Nereus Program Alumnus Rebecca Asch (Princeton University/East Carolina University), Fellow Colleen Petrik (Princeton University), Fellow Gabriel Reygondeau (University of British Columbia), and Fellow Maria de Oca (Duke University) will be convening the session “Beyond physics-to-fish: Integrative impacts of climate change on living marine resources” at the JpGU-AGU Joint Meeting Session, May 20 to 25, 2017, in Chiba, Japan.
Abstract submission will open on January 6 and closes February 16. For more information on this conference and how to register, please see jpgu.org/meeting_e2017/.
Session Topic: Atmospheric and Hydrospheric Sciences (A), Ocean Sciences and Ocean Environment (OS)
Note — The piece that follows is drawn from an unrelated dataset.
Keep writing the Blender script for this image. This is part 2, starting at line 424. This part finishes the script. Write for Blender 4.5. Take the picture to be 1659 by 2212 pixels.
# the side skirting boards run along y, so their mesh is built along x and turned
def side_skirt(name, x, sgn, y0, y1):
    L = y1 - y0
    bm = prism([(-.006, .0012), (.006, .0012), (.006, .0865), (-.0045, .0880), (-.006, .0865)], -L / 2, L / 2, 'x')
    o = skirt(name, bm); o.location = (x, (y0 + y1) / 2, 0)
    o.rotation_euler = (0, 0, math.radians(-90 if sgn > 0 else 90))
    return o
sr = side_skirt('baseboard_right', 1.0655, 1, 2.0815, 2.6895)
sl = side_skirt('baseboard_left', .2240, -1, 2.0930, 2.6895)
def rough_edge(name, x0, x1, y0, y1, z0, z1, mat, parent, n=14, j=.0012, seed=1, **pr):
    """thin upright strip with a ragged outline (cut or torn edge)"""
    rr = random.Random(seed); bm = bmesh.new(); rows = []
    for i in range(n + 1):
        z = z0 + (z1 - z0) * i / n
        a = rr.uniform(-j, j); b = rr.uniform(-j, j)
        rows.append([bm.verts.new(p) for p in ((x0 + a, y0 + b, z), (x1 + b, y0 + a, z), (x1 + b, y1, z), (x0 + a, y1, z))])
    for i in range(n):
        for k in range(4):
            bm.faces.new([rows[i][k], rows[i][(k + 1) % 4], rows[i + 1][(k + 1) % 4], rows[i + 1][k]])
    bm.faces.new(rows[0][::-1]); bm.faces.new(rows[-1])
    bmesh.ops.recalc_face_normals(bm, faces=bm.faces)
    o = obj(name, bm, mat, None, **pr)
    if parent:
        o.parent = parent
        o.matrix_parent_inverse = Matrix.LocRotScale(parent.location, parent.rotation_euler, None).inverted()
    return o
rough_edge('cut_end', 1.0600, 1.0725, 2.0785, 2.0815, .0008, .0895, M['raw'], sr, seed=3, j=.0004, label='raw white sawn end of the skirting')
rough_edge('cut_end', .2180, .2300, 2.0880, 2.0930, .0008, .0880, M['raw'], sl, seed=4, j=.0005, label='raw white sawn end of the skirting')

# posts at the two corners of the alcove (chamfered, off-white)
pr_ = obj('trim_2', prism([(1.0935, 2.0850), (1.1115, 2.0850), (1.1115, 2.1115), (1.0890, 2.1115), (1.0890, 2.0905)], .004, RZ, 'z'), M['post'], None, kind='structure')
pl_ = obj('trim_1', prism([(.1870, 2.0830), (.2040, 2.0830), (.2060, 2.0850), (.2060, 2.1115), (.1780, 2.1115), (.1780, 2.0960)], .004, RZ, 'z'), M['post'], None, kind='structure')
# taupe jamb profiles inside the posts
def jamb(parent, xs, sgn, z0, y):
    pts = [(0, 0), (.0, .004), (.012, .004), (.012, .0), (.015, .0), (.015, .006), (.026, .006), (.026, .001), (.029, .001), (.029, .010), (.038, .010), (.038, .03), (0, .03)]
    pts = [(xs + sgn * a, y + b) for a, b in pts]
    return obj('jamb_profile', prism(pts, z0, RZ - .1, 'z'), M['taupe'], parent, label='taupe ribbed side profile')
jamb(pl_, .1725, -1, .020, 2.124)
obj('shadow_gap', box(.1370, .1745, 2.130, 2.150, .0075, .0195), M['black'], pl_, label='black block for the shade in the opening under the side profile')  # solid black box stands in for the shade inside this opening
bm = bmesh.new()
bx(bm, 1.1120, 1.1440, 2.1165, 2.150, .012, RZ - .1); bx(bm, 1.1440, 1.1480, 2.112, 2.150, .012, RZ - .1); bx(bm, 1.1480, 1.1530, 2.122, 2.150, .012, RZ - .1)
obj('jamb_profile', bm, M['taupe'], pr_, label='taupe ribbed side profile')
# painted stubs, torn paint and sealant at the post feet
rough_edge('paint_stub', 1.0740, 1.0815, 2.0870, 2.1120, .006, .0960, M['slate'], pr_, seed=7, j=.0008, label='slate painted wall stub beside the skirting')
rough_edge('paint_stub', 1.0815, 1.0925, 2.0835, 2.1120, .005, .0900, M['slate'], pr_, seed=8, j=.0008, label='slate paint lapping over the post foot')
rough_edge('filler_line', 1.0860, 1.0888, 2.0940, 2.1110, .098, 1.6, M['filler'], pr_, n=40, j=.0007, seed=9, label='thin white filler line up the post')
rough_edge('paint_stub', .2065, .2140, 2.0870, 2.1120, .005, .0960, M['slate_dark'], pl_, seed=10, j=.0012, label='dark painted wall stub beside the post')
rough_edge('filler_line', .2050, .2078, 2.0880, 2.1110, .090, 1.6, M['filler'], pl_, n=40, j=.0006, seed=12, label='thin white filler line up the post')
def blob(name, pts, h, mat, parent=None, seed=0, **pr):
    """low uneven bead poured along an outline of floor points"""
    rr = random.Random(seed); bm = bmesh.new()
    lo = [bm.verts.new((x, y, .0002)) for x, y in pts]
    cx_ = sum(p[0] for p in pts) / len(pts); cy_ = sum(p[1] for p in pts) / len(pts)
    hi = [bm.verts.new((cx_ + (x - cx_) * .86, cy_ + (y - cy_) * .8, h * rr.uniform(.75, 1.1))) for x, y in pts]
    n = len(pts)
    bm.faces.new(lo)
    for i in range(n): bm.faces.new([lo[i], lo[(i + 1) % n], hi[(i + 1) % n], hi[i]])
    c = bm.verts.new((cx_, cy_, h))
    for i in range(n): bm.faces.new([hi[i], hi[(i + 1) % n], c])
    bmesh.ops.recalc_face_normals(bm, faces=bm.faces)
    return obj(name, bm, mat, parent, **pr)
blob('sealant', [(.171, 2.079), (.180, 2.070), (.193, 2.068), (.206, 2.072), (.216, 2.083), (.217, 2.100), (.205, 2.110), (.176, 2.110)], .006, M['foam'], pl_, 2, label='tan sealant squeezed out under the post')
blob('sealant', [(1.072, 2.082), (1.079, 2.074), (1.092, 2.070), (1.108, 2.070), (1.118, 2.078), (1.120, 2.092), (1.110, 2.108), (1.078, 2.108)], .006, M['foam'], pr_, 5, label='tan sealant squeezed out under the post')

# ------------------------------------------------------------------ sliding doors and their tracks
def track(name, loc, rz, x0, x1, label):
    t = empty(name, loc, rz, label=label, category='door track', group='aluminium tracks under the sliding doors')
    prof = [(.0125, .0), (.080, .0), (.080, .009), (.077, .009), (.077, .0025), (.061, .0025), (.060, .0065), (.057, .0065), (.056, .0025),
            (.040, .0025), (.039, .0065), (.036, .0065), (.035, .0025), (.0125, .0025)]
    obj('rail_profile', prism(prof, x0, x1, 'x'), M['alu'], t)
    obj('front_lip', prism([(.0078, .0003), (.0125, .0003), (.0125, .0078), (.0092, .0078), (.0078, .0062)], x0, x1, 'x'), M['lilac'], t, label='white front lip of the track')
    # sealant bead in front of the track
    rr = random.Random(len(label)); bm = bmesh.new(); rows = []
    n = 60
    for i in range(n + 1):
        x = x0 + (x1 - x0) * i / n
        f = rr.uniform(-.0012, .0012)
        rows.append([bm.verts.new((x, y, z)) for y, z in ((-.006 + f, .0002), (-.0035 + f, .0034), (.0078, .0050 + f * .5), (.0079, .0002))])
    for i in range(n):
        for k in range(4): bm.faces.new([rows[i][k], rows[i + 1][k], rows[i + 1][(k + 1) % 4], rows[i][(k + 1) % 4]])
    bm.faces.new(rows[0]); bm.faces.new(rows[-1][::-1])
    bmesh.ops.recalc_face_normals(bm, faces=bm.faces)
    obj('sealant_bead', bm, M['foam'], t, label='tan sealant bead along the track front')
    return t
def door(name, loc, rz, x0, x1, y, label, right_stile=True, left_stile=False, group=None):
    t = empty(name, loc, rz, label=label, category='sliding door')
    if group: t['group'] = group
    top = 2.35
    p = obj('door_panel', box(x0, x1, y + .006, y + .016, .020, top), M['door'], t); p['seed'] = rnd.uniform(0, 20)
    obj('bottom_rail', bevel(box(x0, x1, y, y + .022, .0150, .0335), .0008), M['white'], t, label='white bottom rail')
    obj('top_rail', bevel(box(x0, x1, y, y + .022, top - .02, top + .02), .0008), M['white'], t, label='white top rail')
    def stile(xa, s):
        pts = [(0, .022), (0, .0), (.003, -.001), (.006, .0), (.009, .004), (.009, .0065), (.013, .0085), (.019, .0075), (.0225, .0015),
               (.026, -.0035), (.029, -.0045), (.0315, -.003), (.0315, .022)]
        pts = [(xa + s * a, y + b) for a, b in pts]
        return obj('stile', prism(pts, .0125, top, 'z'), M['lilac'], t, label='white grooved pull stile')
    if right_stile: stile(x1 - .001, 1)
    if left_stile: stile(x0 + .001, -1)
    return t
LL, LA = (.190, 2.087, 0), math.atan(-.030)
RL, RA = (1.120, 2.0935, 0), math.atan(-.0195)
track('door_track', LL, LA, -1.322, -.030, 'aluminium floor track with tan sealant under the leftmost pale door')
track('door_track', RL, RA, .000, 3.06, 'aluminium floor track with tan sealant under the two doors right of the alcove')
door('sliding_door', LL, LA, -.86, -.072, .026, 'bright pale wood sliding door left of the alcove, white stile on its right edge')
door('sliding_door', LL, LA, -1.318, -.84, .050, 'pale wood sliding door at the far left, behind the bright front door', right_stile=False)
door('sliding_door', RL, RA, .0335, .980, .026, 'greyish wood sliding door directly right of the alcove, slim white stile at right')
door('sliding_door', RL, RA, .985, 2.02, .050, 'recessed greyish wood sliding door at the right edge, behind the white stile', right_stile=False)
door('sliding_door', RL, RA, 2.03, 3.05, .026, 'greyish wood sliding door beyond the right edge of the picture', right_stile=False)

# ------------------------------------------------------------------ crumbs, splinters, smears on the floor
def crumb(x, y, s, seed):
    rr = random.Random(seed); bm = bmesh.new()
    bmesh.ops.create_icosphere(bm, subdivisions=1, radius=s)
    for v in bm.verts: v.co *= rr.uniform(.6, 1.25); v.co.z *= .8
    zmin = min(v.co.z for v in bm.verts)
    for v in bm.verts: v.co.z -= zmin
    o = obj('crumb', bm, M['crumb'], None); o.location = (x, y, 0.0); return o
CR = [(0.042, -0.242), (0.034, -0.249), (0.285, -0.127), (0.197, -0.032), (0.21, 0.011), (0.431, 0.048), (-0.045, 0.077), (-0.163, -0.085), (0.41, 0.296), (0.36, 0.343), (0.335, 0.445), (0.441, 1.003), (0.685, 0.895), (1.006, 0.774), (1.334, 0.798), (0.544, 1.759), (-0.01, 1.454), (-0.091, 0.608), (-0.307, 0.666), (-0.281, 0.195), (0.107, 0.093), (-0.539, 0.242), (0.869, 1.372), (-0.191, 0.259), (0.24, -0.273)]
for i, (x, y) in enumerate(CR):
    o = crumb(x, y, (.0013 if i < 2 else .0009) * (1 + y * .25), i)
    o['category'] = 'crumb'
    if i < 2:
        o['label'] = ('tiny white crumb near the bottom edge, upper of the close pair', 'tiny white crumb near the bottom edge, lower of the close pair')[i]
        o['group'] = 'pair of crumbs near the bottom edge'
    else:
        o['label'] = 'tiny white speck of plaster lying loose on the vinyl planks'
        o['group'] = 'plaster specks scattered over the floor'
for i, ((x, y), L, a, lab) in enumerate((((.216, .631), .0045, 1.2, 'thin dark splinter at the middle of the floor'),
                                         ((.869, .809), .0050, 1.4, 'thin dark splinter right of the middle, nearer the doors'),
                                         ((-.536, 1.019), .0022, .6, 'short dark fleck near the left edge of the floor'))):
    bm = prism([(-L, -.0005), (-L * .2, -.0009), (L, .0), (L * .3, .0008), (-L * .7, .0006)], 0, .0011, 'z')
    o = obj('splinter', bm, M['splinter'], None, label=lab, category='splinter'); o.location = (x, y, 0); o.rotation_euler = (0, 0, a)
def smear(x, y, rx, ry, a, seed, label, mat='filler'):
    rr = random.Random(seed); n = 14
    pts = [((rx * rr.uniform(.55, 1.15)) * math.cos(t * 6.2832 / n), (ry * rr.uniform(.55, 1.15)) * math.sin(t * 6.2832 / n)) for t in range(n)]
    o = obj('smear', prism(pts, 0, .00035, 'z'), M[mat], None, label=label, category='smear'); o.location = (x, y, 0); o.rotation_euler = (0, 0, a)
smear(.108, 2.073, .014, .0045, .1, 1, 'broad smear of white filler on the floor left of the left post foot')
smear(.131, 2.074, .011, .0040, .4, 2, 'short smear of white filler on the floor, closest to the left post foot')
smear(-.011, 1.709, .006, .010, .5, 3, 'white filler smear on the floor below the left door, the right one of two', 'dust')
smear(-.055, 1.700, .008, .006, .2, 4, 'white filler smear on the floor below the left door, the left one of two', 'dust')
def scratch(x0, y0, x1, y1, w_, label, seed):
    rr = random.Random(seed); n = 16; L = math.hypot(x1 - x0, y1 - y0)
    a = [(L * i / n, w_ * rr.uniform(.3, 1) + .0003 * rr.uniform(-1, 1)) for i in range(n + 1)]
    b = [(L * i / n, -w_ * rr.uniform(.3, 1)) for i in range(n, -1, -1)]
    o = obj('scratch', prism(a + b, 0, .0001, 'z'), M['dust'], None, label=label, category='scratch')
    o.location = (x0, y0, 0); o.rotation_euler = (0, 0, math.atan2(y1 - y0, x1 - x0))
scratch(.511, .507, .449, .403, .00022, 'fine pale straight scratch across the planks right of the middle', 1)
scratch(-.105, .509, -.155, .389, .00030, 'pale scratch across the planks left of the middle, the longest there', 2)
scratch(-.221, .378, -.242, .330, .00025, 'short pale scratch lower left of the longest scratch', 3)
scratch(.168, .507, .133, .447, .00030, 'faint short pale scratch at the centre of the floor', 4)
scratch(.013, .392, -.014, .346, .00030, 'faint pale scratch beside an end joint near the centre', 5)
Session ID: A-OS18 (May 23)
Session Title: Beyond physics-to-fish: Integrative impacts of climate change on living marine resources
The session will be held from 9:00am to 10:30am in room 303 of the International Conference Hall 3F. From 10:00am to 10:15am, Gabriel Reygondeau will be hosting a talk on Climate driven shifts in the biogeography of the global ocean. From 10:15am to 10:30am, Colleen Petrik, along with Charles Stock, Ken Anderson, and James Watson, will be presenting a talk titled ‘The Future Response of Fisheries Production to Integrated Anthropogenic Forcing: Climate Change and Fishing Pressure.’
Abstract:
This session will take a “physics-to-fish” approach to identify the impacts of climate variability and anthropogenic climate change on marine organisms with a particular focus on living marine resources (i.e., commercially targeted fish and invertebrates and protected species, such as marine mammals, seabirds, and sea turtles). Talks will investigate bottom-up oceanic forcing, connecting physical atmospheric and oceanographic processes to lower trophic levels, which in turn influence the abundance, biogeography, phenology, migration patterns, growth rates, reproduction, and physiology of higher trophic level marine organisms. Presentations can address this topic with observational, experimental, or model-based approaches. We especially encourage submission of presentations that include an “integrative” element. Presentations can integrate across: multiple life history stages to address cumulative population level effects of climate; multiple species to identify key ecological characteristics that influence species responses to climate change; multiple modes of climate variability in order to attribute the source of observed changes in living marine resources; multiple regions to pinpoint hot spots of climate change impacts; multiple stressors to gauge how individual impacts may be amplified or counteracted by other ecosystem stressors, or; multiple scientific disciplines to better develop climate change solutions that can be implemented by resource managers and other stakeholders. Lastly, special consideration will be given to presentations that can directly inform and improve marine policy.